In 2003, the Civil Administration began ordering the families to evacuate the site on an almost yearly basis. It also destroyed some of their homes and facilities. The Civil Administration claims that it was only in 2003 that it became aware of the presence of the families at the site.

On January 19, 2010, Civil Administration officials served the families with orders instructing them to vacate the area within 72 hours, on the grounds that it was a closed military zone used as a firing zone. The families petitioned the High Court of Justice, represented by Adv. Taufiq Jabarin. That same week, the Court issued an interim injunction, putting the evacuation on hold pending further decision. At a hearing that took place about a year later, on January 31, 2011, the parties agreed to meet at the site, "In an attempt to find a practical solution to the Petitioners' problem, not necessarily in the area in which they are currently located." The families and their lawyer subsequently toured the area with state officials. During the tour, the families expressed their wish to continue living at the site and suggested they limit their migration to a 300-meter radius. The State rejected this offer. In a response submitted to the Court on November 24, 2011, the State argued that the site was required for military training and that since the Petitioners were not permanent residents of the area, they did not have the right to remain in it.

Over the next two years, the State offered the families several alternative sites, some in the already inhabited planned section of al-Jiftlik in Area C. The State said it would consider granting the families permits to herd their livestock in the firing zone.

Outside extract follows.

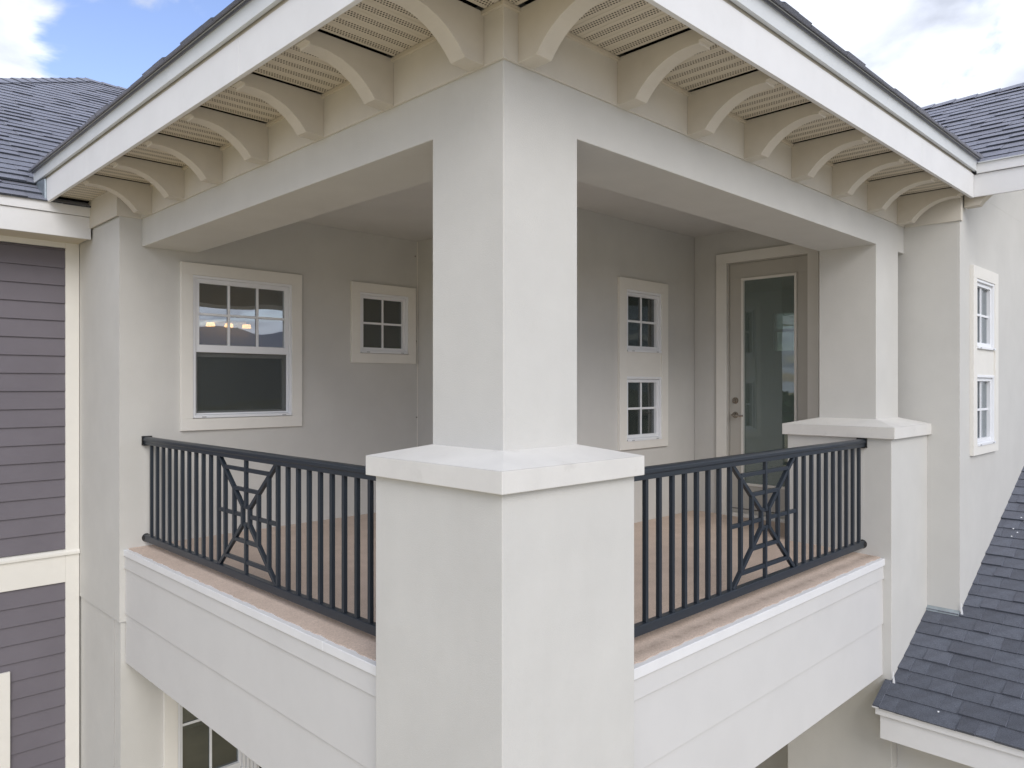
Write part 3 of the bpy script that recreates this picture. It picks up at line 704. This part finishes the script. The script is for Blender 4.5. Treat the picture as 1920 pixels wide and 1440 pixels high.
def roof(O, e, s, corners, label=None, base=True, u_rng=None, seed=1, exposure=0.1435, lip=0.02, start=0.0, vmax=None, back=True):
    """O eave origin, e unit along the eave, s unit up the slope; corners: convex polygon (u,v)"""
    O, e, s = Vector(O), Vector(e).normalized(), Vector(s).normalized(); n = e.cross(s); n = n if n.z > 0 else -n
    mb = MB(); mb.prism([O + e * u + s * v - n * 0.002 for u, v in corners], -n * 0.02)
    rf = mb.build('roof', SHINGLE, house)
    if label: rf['label'] = label
    # convex clip planes (corners counter-clockwise)
    pl = []
    for i in range(len(corners)):
        (u0, v0), (u1, v1) = corners[i], corners[(i+1) % len(corners)]
        a, b = (v1 - v0), -(u1 - u0); c = a * u0 + b * v0; pl.append((a, b, c))
    if any(a * corners[k][0] + b * corners[k][1] > c + 1e-6 for (a, b, c) in pl for k in range(len(corners))):
        pl = [(-a, -b, -c) for (a, b, c) in pl]
    rg = random.Random(seed)
    umin = min(c[0] for c in corners); umax = max(c[0] for c in corners); vtop = max(c[1] for c in corners)
    v = start - lip; k = 0
    while v < vtop - 0.02:
        u = umin - rg.uniform(0.0, 0.3)
        while u < umax:
            wd = rg.choice((0.11, 0.15, 0.17, 0.20, 0.24, 0.28))
            lift = rg.choice((0.010, 0.010, 0.0175)) + rg.uniform(-0.0012, 0.0012)
            dv_ = rg.uniform(-0.0025, 0.0025)
            poly = [(u + 0.001, v + dv_), (u + wd - 0.001, v + dv_), (u + wd - 0.001, v + exposure + 0.03), (u + 0.001, v + exposure + 0.03)]
            pl2 = pl
            if k == 0: pl2 = [q for q in pl if not (abs(q[0]) < 1e-9 and abs(q[2]) < 1e-6)]
            pc = clip(poly, pl2)
            if pc and poly_area(pc) > 0.0006:
                bot = []; top = []
                for (a, b) in pc:
                    frac = min(1, max(0, (b - v) / (exposure + 0.03)))
                    h = lift * (1 - frac) + 0.0005
                    P0 = O + e * a + s * b
                    bot.append(P0 + n * 0.0); top.append(P0 + n * (h + 0.001))
                pts = [project(p) for p in top]
                area = 0
                if all(pts):
                    cx_ = sum(p[0] for p in pts) / len(pts); cy_ = sum(p[1] for p in pts) / len(pts)
                    if -20 < cx_ < 1940 and -20 < cy_ < 1460: area = poly_area(pts)
                ALL.append((area, rf, bot, top, rf.name))
            u += wd
        v += exposure; k += 1
    return rf
def sv(dx, dy, m_): return Vector((dx, dy, m_)).normalized()
SL_L = 0.58; kk = math.sqrt(1 + SL_L ** 2)
# left wing: lower strip then main slope with a hip at its left end
roof((0, YE - 0.012, 2.748), (1, 0, 0), (0, 1, 0.57), [(-3.95, 0), (-0.002, 0), (-0.002, 0.345), (-3.95, 0.345)], seed=4, label='narrow shingle strip at the left eave', lip=0.025)
V_ = (9.75 - 5.24) * kk
roof((0, 5.235, 2.938), (1, 0, 0), (0, 1, SL_L), [(-3.26, 0), (5.6, 0), (5.6, V_), (1.25, V_)], seed=5, label='grey shingle slope of the left wing rising to its ridge')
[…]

The families insisted on remaining at the site that has been their home for years, stating that, when necessary, they would vacate it on a temporary basis to allow the military to conduct training. On a number of occasions the military ordered the families to vacate for periods of up to three days to accommodate training.

The Court rejected the residents' petition on December 3, 2013, about four years after it was filed. Since the State's response included an order for the closure of the area dating back only to 1999, the Court considered it to be the decisive year for ruling on the question of the Petitioners' residency in the area. The Court went on to find that the Petitioners had failed to prove that they were permanent residents in the area at that time. The Court extended the interim injunction by three days to allow the families to evacuate their belongings from the site and try to reach an understanding with the State. Since no such understanding was reached, the three families living in Khirbet 'Ein Karzaliyah may be expelled from their homes at any time beginning Thursday, 2 January 2014.

As the occupying power in the West Bank, Israel must allow the local residents to lead their daily lives. This includes allowing them to build homes lawfully and use water sources. Expelling residents of an occupied territory from their homes to make way for military training is unlawful. Expulsions are permitted under international law only in exceptional circumstances, such as urgent military necessity or protecting the local population. Even then, the expulsion must be temporary, the residents must be provided with reasonable alternative accommodation, and, whatever the circumstances, they must be allowed to return home as soon as possible. Clearly, in this case, the expulsion fails to meet any of these requirements. In any event, the residents were never offered an appropriate alternative solution that would allow them to maintain their way of life and the expulsion would leave them homeless and without a livelihood.

B’Tselem calls on the relevant Israeli authorities to allow the residents of Khirbet 'Ein Karzaliyah to remain in their community and herd their flocks, as they have for the past 25 years.


This planned expulsion is part of Israel’s longstanding policy towards shepherd communities in the Jordan Valley. To promote that policy, the Civil Administration takes various measures intended to expel these communities from the areas they occupy and use the land:

  • Palestinian residents of the Jordan Valley are barred access to most of the area on various grounds: “closed military zones” - including military firing zones and areas inside the settlements' municipal boundaries, nature reserves or state land. Palestinians are forbidden to stay, build structures or graze flocks in these areas, which amount to approximately 85% of the Jordan Valley (excluding overlap).
  • The Civil Administration has refrained from drawing up master plans for the Palestinian communities in the limited areas that are still accessible to Palestinians. When Palestinians build structures without permits – having no other choice due to Civil Administration policies – the Administration issues demolition orders for the structures, some of which are executed. B’Tselem’s figures show that, from the beginning of 2006 to the end of April 2013, the Civil Administration demolished at least 315 residential units in Palestinian communities in the Jordan Valley, which housed at least 1,577 people, including at least 658 minors. For 225 of these people (including 102 minors), this was at least the second time that their home had been demolished.
  • In addition to being barred from legal construction by the Civil Administration, Palestinian communities in the Jordan Valley are usually also not connected to the water grid. They depend on the area’s sparse rainwater, which they collect in cisterns, and on buying water from private providers, at a high cost. As a result of this policy, the average water consumption in these communities is just 20 liters per capita per day, a far cry from the minimum 100 liters per capita per day recommended by the World Health Organization (WHO).
  • Since the summer of 2012, the military periodically orders a temporary evacuation of communities living in areas declared firing zones in the Jordan Valley, citing military training as the reason. The evacuation orders handed to the communities required them to leave their residences for periods ranging from several hours to two days, noting that if they did not comply, they would be forcefully evicted and their livestock confiscated and they would be billed for the expenses of the eviction. By the end of May 2013, at least 20 such incidents had taken place.

This policy is aimed, among other things, at establishing Israeli control of the area and annexing it de-facto to Israel while exploiting its resources and minimizing Palestinian presence there. One of the purposes of this policy is to ensure Israeli presence in the area, even within the framework of a peace settlement.